=== DIRECTIONS ===
From the entries that follow, pick out all lines holding "Blender".

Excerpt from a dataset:
________

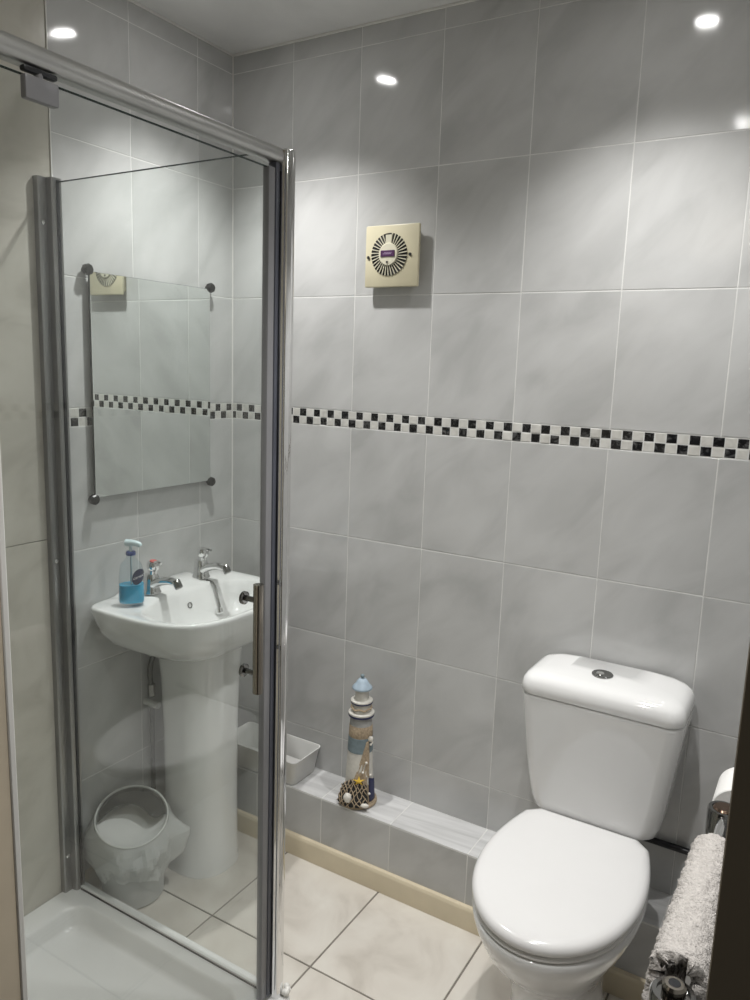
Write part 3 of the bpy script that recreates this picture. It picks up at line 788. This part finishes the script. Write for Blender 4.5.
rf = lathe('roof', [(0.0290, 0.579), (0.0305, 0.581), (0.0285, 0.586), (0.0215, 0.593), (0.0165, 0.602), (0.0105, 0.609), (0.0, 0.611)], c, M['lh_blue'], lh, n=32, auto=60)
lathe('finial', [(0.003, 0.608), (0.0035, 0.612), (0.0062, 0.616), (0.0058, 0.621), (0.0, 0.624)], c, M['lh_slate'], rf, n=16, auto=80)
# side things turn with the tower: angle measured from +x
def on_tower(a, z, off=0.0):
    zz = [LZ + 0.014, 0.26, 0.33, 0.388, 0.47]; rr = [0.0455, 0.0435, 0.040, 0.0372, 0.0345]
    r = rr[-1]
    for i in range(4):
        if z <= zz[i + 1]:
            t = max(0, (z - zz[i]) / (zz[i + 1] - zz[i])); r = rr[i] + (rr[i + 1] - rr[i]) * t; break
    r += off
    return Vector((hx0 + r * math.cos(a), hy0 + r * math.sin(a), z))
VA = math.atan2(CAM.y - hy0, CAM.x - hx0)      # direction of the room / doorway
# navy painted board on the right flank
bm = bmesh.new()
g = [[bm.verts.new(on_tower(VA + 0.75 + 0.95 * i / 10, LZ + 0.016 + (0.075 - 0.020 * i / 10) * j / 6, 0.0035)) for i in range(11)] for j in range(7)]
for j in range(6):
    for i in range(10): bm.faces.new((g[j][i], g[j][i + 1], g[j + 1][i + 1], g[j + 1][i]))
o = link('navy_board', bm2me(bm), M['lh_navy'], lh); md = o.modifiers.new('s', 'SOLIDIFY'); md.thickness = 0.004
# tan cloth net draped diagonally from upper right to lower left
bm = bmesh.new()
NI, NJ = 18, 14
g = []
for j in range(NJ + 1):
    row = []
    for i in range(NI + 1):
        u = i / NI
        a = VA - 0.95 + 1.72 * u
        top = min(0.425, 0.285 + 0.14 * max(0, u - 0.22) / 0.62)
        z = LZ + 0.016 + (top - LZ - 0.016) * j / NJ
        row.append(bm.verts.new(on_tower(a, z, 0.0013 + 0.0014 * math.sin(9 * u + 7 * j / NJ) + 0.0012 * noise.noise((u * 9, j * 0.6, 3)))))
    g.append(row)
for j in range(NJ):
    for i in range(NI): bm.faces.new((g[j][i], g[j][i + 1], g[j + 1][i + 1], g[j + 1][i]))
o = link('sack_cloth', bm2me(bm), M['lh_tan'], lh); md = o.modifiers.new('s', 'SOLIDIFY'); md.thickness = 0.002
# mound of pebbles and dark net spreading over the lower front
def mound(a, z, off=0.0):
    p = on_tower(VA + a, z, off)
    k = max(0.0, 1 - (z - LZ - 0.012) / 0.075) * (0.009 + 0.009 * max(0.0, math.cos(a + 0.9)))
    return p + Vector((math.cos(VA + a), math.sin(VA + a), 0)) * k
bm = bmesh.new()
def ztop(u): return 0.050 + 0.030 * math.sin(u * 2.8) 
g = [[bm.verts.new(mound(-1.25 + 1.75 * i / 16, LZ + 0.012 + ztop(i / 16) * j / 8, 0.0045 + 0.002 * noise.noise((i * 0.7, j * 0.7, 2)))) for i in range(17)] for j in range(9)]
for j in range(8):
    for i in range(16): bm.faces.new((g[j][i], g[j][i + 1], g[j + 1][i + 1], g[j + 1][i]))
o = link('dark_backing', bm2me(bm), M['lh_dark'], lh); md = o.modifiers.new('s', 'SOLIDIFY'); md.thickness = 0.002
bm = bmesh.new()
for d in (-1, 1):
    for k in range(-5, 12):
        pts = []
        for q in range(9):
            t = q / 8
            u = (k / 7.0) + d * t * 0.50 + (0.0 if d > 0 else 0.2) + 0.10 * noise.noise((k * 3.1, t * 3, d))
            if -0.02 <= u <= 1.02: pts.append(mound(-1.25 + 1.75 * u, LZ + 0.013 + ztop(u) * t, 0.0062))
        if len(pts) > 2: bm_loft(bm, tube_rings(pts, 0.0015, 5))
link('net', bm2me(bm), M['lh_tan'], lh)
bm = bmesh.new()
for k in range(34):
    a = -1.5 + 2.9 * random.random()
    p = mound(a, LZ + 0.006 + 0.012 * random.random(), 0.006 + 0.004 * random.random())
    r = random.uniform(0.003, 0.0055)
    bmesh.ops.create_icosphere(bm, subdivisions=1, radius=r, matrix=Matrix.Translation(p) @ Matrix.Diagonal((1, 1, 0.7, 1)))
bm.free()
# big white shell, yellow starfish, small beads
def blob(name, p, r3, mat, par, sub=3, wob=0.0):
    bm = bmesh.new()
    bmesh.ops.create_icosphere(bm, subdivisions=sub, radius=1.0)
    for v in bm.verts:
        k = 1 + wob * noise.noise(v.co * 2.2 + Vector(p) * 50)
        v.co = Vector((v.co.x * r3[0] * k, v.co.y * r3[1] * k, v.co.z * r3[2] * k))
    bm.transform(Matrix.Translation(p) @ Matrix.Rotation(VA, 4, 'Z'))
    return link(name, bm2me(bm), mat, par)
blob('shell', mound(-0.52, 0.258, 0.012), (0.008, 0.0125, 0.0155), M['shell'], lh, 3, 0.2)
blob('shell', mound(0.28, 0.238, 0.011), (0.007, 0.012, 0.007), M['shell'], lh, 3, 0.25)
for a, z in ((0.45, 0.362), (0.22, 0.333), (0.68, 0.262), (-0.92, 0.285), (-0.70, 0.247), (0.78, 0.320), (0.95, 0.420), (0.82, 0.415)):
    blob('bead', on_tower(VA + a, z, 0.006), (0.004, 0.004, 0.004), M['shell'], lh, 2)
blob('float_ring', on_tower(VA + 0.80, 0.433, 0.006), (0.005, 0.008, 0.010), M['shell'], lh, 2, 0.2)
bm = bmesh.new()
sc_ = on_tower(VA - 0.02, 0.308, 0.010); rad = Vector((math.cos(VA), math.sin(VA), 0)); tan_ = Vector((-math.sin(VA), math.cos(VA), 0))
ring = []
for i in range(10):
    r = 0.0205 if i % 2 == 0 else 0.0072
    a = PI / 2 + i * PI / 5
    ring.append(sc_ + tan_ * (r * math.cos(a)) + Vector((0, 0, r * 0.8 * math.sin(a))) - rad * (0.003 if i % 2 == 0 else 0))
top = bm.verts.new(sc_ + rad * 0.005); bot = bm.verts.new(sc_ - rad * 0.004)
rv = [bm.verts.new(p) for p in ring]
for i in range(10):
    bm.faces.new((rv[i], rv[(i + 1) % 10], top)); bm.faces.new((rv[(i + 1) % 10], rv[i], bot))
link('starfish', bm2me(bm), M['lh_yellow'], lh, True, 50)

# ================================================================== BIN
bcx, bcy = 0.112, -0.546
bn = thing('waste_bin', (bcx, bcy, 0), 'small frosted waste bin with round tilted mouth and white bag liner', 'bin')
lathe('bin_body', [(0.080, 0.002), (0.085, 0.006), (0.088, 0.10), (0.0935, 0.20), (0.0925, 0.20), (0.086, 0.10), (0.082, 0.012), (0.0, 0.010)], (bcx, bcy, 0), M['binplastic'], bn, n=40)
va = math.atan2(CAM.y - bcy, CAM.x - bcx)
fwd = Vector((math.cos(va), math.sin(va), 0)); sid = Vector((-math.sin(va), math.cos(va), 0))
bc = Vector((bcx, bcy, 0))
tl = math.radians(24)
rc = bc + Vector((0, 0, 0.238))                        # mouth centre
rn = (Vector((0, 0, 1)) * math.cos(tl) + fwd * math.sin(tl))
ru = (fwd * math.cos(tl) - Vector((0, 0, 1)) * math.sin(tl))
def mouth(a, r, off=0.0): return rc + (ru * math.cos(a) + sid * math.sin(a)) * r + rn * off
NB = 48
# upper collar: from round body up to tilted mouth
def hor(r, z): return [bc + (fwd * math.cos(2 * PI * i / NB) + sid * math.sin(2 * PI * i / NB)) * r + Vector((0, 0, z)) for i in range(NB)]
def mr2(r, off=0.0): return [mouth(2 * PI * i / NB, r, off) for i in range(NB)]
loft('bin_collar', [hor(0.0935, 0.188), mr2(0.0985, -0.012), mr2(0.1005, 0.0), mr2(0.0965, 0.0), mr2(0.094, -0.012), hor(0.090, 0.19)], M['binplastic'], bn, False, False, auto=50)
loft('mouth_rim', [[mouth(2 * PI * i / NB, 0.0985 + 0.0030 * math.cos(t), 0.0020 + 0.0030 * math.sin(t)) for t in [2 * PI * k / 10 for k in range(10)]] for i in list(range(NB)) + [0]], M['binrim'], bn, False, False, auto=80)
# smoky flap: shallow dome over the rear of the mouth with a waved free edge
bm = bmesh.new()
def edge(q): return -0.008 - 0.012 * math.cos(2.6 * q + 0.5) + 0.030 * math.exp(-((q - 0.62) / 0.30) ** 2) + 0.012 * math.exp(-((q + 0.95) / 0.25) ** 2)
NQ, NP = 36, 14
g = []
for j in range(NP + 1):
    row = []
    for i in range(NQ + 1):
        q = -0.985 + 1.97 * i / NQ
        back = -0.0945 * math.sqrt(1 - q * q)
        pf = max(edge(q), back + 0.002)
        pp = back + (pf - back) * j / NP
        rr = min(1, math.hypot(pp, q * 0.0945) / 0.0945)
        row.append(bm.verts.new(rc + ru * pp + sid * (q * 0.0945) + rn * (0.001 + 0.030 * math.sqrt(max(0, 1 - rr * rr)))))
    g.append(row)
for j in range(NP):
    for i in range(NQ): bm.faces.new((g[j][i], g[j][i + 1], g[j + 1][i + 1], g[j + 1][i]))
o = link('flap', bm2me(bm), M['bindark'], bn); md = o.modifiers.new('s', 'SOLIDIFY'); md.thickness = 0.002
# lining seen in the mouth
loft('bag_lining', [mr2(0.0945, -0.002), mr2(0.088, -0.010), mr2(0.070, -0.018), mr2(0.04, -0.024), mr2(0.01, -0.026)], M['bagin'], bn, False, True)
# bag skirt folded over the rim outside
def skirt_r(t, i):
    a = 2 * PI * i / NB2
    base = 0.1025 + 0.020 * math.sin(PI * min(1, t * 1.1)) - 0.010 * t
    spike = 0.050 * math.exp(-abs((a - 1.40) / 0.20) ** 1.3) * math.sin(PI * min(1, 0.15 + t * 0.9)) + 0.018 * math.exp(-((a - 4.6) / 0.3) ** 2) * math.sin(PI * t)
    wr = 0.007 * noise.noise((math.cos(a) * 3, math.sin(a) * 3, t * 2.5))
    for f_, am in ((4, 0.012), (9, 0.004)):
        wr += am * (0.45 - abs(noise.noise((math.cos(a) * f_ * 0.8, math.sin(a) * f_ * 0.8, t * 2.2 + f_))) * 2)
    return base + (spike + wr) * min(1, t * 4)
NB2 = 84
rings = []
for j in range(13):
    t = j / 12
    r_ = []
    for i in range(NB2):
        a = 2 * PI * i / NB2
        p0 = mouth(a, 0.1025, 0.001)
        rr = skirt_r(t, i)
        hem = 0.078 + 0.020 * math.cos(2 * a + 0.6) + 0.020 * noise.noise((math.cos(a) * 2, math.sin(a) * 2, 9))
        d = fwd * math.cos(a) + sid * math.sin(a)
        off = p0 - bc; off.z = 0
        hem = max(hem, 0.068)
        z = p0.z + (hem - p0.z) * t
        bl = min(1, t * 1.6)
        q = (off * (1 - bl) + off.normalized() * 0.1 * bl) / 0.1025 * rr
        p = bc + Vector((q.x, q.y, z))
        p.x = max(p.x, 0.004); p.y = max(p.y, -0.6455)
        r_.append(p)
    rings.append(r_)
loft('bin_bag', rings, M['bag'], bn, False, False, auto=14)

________

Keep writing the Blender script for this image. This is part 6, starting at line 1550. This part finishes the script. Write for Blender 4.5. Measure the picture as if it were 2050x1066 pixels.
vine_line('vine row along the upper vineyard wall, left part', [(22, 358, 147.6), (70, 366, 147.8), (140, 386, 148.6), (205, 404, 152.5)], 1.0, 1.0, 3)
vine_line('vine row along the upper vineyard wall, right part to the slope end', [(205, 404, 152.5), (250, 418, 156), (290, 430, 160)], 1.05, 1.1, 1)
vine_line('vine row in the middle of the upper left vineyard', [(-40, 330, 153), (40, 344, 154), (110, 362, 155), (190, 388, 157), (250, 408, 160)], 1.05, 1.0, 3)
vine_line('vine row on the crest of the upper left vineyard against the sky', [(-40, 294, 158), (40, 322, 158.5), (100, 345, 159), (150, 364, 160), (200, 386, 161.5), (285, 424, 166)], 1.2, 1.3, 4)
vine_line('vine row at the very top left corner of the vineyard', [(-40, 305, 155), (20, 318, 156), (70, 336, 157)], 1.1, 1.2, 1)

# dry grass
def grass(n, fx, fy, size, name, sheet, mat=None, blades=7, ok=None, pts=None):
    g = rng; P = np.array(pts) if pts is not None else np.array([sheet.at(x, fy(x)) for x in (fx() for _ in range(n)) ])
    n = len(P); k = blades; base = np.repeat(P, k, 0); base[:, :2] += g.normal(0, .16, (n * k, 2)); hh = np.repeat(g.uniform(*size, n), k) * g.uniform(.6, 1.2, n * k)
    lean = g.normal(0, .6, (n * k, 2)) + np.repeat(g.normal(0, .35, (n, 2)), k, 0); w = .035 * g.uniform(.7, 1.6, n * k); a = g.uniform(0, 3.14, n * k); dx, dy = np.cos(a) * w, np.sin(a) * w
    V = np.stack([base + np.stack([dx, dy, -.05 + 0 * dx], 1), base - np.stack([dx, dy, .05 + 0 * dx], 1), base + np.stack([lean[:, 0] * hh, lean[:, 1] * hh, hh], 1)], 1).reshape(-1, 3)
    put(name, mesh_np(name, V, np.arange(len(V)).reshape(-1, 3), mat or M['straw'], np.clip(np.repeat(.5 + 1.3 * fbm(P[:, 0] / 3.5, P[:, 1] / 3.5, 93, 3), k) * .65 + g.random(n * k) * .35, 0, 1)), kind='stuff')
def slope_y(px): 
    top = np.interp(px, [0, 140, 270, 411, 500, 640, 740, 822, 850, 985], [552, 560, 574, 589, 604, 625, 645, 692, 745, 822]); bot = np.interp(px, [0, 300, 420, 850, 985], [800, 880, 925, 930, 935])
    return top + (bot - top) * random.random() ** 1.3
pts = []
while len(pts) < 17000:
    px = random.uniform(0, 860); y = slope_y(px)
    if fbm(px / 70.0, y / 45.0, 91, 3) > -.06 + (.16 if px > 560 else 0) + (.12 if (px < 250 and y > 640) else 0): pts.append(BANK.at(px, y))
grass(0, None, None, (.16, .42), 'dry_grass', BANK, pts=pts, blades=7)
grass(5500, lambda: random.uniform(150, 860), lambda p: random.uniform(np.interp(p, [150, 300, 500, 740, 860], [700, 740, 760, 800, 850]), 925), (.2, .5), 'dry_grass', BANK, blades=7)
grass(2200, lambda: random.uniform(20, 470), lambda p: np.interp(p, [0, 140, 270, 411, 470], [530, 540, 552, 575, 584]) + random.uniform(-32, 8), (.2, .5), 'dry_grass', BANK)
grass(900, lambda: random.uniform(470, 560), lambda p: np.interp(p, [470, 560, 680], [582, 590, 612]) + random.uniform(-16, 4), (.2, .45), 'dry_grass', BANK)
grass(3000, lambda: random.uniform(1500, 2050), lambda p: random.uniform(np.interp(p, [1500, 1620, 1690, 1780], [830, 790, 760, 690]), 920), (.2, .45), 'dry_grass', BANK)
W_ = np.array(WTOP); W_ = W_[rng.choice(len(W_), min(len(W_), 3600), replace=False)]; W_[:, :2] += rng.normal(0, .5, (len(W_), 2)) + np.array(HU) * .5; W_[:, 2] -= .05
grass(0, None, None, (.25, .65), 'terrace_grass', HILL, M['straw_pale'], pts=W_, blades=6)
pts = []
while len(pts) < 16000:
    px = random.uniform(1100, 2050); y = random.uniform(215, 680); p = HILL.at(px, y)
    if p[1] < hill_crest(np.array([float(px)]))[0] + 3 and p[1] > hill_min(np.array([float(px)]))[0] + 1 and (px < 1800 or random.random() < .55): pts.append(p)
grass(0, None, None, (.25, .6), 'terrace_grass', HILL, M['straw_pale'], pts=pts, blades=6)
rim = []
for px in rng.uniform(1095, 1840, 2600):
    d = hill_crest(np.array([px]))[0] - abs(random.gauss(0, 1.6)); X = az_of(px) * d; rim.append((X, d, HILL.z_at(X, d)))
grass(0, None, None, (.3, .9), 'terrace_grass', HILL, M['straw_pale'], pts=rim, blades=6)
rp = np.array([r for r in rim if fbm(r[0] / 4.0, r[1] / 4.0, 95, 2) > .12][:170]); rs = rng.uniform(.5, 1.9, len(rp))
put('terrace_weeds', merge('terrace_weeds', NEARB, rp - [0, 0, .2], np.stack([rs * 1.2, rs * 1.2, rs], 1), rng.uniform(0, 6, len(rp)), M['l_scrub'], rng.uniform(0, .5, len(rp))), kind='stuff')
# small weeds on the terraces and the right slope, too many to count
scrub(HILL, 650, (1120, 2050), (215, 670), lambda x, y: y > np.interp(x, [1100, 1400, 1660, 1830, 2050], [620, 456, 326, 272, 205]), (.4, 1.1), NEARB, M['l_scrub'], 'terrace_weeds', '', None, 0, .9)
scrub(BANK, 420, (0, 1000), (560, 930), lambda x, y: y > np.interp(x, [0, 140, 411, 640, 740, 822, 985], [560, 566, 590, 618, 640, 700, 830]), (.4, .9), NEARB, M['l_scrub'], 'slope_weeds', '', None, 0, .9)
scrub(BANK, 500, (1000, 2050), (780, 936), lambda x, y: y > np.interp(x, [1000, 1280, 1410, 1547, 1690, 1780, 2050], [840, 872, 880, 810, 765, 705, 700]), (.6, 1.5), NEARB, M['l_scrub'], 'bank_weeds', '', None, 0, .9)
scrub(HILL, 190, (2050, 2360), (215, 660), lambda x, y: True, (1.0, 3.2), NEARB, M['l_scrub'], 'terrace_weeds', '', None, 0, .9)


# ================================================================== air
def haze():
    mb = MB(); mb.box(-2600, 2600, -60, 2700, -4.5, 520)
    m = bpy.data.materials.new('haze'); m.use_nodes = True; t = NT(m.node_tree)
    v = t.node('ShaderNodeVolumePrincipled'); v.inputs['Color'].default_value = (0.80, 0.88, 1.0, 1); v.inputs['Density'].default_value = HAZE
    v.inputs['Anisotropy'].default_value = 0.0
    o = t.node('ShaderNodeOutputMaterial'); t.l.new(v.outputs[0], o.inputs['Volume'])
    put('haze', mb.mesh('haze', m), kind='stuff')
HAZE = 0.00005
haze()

________

=== COMPLETED EXERCISE ===
Write part 3 of the bpy script that recreates this picture. It picks up at line 788. This part finishes the script. Write for Blender 4.5.
Keep writing the Blender script for this image. This is part 6, starting at line 1550. This part finishes the script. Write for Blender 4.5. Measure the picture as if it were 2050x1066 pixels.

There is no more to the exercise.